Today’s News: Ticketmaster Tries Transparency

24 Aug

Ticketmaster is changing the way they present pricing and fees in a bid to increase transparency and calm angry fans who are tired of being ripped off to see their favorite artists.  The announcement came as the first post on their new blog, Ticketology. Here’s what they have to say:

We get it – you don’t like service fees.  You don’t like them mostly because you don’t understand what the heck they are for.  We’ll try to do a better job in this space over the coming months of helping you understand our business, and how our fees compare to others in the industry (both in ticketing and ecommerce in general).  But the reality of the live entertainment business is that service fees have become an extension of the ticket price.  Most of the parties in the live event value chain participate in these service fees either directly or indirectly – promoters, venues, teams, artists, and yes, ticketing companies – and service fee rebates are our largest annual expense at Ticketmaster…

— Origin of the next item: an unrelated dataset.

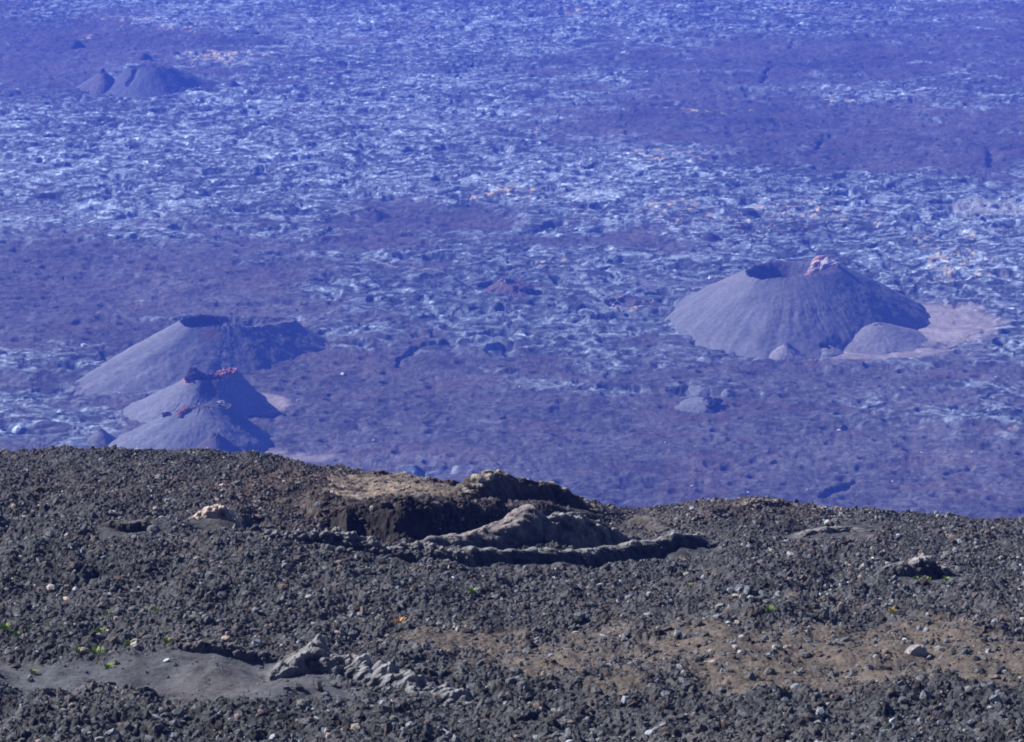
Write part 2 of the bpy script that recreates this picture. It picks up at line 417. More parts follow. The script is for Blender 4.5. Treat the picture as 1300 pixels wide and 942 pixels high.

This practice changes today.  Over the next few days we are rolling out a new way of presenting pricing and fees on Ticketmaster.com.  Going forward, just like almost every other business in the world, we’ll tell you up front how much you can expect to pay for a certain ticket.  We’ll still break out the “face value” from the other fees where required, and we haven’t broken down per-order fees yet (although you will begin to see many of our clients move to truly all-in pricing, because they know it sells more tickets and makes you happier).  This user experience mirrors what you see across the web from leaders in their field – Amazon, Apple, Expedia, Zappos and more.  It’s not complicated, it’s just the right thing to do.

Good for them.  They understand that ticket service fees are the number one complaint among music fans, and they see that getting slammed with a 30% surcharge only after you’ve searched for tickets and entered your personal information makes people mad.  So why a system that, as Wired points out, doesn’t explain the exact breakdown of the fees, or updates the total fees when you want to buy multiple tickets? They have a theory:

By continuing to list the fees separately, Ticketmaster apparently wants to make the point that the “convenience fees” are split between itself and other parties, including artists, who must insist on high live music fees as other sources of income dry up.

No matter how you slice it, for Ticketmaster to list the components of any of its product’s prices has always been a ridiculous policy, and will continue to be for many shows.

Even the airline industry, which started charging separately for checking bags, eating food, and so on, doesn’t tack on extra fees for things you absolutely need in order to fly — like wings. Ticketmaster’s tickets, conversely, cannot be purchased without those fees (again, unless all the stakeholders/Ticketmaster clients agree to lump them in with the price of a ticket).

Ticketmaster boss Irving Azoff tweeted about it over the weekend: “New TM Full Disclosure Pricing!” We’re glad you’re excited about it, but all this means is that fans are going to know exactly how you’re screwing them over.  On a side note, his Twitter is hilarious – and reveals how little his company actually cares about its customers.  Yesterday, he posted this:

“can’t boil all fees down to a per ticket fee until we know how many tix are bought and shipping method chosen, so it has to happen later.”

“all in pricing will mean that print at home and order charges go away. tm cant control that”

So much for transparency, huh?  If Ticketmaster doesn’t know how many tickets they’re selling and how people want their tickets delivered, they have a bigger problem than a bunch of pissed-off customers.  BrandChannel hit the nail on the head with their headline: “Ticketmaster Tweets; Transparency Retreats.”  All Ticketmaster is doing is listing its total fees up front so that potential customers can see them without clicking all the way through, not explaining what the fees are for or how they break down.  They know their problem, but it appears as if taking these half-steps to fix it is just making people even more cynical about Ticketmaster’s motives.